Auréolé du prix Génération 14Plus lors de la Berlinale 2021, La Mif, nouveau film du réalisateur autodidacte genevois Frédéric Baillif, a fait l’objet avant son tournage d’un travail préparatoire de deux ans. Deux années durant lesquelles le metteur-en-scène, ancien éducateur lui-même, a répété avec ses jeunes actrices et les a invitées à nourrir leurs personnages, en développant intérieurement une histoire personnelle, un passé qu’elles ne devaient pas dévoiler aux autres. Ces jeunes filles ne jouent pas leurs propres rôles mais connaissent (ou ont connu) des situations similaires ou se sont inspirées d’expériences de leurs camarades. Quant à Claudia Grob, qui joue Lora, elle exerce le métier de directrice de foyer comme son personnage.

De cette alliance entre un travail intérieur de longue haleine et un vécu réel,  direct ou indirect, Frédéric Baillif a filmé une fiction au réalisme impressionnant dont les interprètes, toujours très naturelles et émouvantes, donnent l’impression d’assister à un documentaire pris sur le vif, renforcée par le caractère improvisé d’un grand nombre de séquences. Jamais larmoyant, ni donneur de leçons, La Mif, bien au contraire, incite à une réflexion et à une permanente remise en question de ses propres préjugés concernant le type de structure présenté, la façon dont se déroule le quotidien mais aussi le métier d’éducateur et sa fonction. Au-delà de l’aspect administratif dépeint dans le film, ce dernier invite également à se questionner sur la position d‘adulte vis-à-vis des mineurs et sur des sujets comme l’autorité ou la sexualité entre adolescents. Ce dernier thème fait l’objet d’un dilemme dans La Mif, avec la relation entre une jeune femme de 16 ans, majeure sexuellement et d’un jeune garçon de 14 ans, donc encore mineur. Cet événement va faire l’objet d’une déflagration dans une structure déjà habituée aux tensions et aux questionnements. 

Entre les murs

Plusieurs chapitres, chacun consacré à un des personnages en particulier, viennent construire petit à petit une histoire, dont certains éléments sont montrés plusieurs fois, avec des scènes qui se répètent mais ne sont plus les mêmes, enrichies par des informations sur les personnages qui apparaissent au fur et à mesure.
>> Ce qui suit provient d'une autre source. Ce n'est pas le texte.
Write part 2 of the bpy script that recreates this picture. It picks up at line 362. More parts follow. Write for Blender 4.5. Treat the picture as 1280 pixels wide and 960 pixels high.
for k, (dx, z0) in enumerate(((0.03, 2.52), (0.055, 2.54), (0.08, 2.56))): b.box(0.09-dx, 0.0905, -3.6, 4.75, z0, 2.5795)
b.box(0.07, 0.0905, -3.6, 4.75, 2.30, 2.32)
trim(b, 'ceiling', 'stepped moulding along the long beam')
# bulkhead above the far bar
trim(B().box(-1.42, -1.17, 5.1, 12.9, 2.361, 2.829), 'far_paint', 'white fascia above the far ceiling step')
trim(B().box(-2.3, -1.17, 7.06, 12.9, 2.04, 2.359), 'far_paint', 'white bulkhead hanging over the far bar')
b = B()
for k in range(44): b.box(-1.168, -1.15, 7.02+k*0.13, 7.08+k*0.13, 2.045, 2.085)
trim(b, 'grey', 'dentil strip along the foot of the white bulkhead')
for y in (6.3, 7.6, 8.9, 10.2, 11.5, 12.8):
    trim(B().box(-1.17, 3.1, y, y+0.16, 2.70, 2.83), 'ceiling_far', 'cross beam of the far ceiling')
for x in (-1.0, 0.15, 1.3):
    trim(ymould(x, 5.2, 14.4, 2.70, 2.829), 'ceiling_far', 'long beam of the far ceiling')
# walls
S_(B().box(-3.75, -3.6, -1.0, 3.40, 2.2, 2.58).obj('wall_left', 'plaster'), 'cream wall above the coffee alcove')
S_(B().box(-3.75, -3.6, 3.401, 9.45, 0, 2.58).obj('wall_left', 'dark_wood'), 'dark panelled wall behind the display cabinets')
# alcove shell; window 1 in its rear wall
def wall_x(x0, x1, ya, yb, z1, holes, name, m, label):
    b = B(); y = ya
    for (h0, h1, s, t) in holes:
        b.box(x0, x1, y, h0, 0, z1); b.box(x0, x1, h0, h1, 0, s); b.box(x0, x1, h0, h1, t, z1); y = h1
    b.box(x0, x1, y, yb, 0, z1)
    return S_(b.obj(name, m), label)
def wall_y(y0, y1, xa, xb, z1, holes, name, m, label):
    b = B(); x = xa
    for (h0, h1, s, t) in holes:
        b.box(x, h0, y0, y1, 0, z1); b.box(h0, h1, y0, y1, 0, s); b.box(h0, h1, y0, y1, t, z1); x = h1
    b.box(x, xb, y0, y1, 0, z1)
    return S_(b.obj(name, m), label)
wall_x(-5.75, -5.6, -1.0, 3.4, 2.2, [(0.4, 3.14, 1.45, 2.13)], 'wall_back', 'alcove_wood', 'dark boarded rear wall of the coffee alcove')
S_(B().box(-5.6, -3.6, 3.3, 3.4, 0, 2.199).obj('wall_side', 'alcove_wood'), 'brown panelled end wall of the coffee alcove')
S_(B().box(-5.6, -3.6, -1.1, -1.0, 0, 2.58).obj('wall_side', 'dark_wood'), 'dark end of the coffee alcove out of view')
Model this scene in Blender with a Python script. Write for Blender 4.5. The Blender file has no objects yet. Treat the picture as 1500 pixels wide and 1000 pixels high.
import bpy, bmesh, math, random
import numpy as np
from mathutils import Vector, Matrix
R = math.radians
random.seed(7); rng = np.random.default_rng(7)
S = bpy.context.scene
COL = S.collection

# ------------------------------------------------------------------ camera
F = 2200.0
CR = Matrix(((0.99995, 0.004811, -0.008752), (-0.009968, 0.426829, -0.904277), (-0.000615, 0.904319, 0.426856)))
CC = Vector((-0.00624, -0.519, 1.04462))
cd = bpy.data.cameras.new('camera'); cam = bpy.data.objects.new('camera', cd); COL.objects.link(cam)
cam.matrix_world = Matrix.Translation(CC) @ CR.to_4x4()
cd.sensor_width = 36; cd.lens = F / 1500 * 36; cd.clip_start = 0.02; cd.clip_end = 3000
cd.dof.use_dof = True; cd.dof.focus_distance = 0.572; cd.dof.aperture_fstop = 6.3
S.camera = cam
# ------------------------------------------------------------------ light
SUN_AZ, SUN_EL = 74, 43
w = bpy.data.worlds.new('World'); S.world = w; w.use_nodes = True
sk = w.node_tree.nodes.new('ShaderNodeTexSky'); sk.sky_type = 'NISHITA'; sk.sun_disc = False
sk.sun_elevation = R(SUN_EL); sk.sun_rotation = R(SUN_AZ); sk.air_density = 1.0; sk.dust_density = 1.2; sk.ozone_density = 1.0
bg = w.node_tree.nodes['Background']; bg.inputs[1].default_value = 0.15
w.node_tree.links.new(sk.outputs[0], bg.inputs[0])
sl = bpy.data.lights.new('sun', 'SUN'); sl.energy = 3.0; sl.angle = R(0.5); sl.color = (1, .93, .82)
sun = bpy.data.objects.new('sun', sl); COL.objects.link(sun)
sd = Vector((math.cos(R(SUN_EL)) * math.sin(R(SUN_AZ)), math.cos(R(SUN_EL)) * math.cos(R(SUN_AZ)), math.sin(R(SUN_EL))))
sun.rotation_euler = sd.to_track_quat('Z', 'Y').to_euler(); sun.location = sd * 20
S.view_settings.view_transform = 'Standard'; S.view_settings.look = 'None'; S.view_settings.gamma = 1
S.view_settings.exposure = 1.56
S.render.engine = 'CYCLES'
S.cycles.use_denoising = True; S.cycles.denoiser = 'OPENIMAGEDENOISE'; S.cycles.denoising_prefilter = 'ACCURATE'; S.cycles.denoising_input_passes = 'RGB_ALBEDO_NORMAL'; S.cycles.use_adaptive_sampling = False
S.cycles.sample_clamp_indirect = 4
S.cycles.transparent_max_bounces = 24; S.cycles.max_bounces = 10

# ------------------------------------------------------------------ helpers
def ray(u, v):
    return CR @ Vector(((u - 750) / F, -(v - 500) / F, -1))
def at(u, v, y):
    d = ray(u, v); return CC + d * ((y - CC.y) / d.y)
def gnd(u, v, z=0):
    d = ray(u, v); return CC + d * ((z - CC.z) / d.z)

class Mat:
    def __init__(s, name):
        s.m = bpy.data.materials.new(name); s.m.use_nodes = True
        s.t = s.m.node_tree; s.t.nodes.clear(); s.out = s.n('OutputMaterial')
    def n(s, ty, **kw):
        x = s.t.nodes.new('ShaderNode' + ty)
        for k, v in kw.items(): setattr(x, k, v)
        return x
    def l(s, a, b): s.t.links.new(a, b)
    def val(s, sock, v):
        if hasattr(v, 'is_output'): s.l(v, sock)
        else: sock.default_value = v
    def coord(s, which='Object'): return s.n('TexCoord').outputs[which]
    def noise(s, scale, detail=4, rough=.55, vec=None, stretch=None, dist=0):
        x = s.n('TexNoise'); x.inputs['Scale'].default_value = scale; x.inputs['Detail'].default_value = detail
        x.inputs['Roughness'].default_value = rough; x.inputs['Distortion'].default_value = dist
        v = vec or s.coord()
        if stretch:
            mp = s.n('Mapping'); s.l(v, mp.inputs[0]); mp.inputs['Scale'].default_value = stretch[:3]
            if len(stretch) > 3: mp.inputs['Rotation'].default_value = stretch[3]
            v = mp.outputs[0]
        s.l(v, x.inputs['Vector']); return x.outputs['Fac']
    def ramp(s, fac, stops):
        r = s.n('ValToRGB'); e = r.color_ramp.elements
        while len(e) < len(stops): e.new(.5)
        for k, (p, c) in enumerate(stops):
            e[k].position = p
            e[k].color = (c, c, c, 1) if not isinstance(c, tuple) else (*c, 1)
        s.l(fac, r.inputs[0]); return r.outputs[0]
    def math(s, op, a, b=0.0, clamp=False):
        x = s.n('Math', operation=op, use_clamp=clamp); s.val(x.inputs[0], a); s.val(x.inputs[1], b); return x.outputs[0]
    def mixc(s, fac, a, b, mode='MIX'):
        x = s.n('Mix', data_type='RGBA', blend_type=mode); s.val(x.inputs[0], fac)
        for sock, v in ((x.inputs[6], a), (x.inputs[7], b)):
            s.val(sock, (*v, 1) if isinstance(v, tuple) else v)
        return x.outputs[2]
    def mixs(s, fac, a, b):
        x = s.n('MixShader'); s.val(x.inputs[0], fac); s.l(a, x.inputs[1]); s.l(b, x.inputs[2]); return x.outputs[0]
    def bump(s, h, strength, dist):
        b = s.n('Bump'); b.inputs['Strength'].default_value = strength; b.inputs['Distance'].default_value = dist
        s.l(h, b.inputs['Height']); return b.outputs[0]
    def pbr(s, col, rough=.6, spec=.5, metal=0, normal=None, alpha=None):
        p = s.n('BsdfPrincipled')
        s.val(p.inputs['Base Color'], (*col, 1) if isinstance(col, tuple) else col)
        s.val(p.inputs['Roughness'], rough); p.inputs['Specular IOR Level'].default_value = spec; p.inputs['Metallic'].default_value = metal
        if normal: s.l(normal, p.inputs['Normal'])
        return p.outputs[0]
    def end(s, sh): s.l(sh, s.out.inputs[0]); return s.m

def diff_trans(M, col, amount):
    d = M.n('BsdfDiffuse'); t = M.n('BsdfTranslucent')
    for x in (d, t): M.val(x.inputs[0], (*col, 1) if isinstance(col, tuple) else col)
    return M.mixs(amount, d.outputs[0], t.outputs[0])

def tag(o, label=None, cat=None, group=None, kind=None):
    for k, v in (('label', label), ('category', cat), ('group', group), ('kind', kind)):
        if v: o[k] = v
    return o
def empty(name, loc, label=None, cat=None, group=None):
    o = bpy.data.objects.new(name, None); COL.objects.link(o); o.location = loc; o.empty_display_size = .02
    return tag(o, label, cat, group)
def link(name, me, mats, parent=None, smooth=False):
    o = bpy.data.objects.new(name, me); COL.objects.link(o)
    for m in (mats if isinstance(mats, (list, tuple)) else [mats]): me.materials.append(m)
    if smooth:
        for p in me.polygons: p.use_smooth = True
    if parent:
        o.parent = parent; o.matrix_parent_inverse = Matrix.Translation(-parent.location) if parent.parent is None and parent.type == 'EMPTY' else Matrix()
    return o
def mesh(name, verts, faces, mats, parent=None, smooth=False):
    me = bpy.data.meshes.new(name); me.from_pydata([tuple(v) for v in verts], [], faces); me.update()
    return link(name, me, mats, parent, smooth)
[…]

Lora, la directrice de ce foyer se retrouve à un moment donné dans le collimateur de l’administration. On lui reproche des manquements graves à sa fonction, à sa mission. Ce personnage bouleversant, dont on sent vite que le métier est une véritable vocation, rappelle à certains de ses interlocuteurs que les pensionnaires ne sont pas des détenues. Son humanité et son empathie vont se heurter aux failles d’un système qui a peut-être oublié ces valeurs au profit d’une rigidité et d’une trop grande rigueur morale qui risquent de faire plus de mal que de bien à des êtres vulnérables. Parmi les éducateurs qui travaillent avec Lora, différents profils se dessinent, s’affinent tout au long de cette histoire. Certains masques, conscients ou non, tomberont. Tout le monde n’a pas la même conception de l’éthique et du rôle qu’il a à jouer dans cette structure et dans la vie de façon plus générale.

Offrant des portraits forts, émouvants et sensibles, aussi bien du côté des jeunes adolescentes que de celui de l’encadrement éducatif, La Mif délivre un formidable témoignage sur les structures d’accueil pour adolescents et une belle réflexion sur l’engagement, l’éducation et le rapport à l’autre. Son interprétation magnifique et sa mise en scène d’une grande sobriété, qui s’efface derrière son sujet, constituent un beau travail collectif investi et qui frappe fort.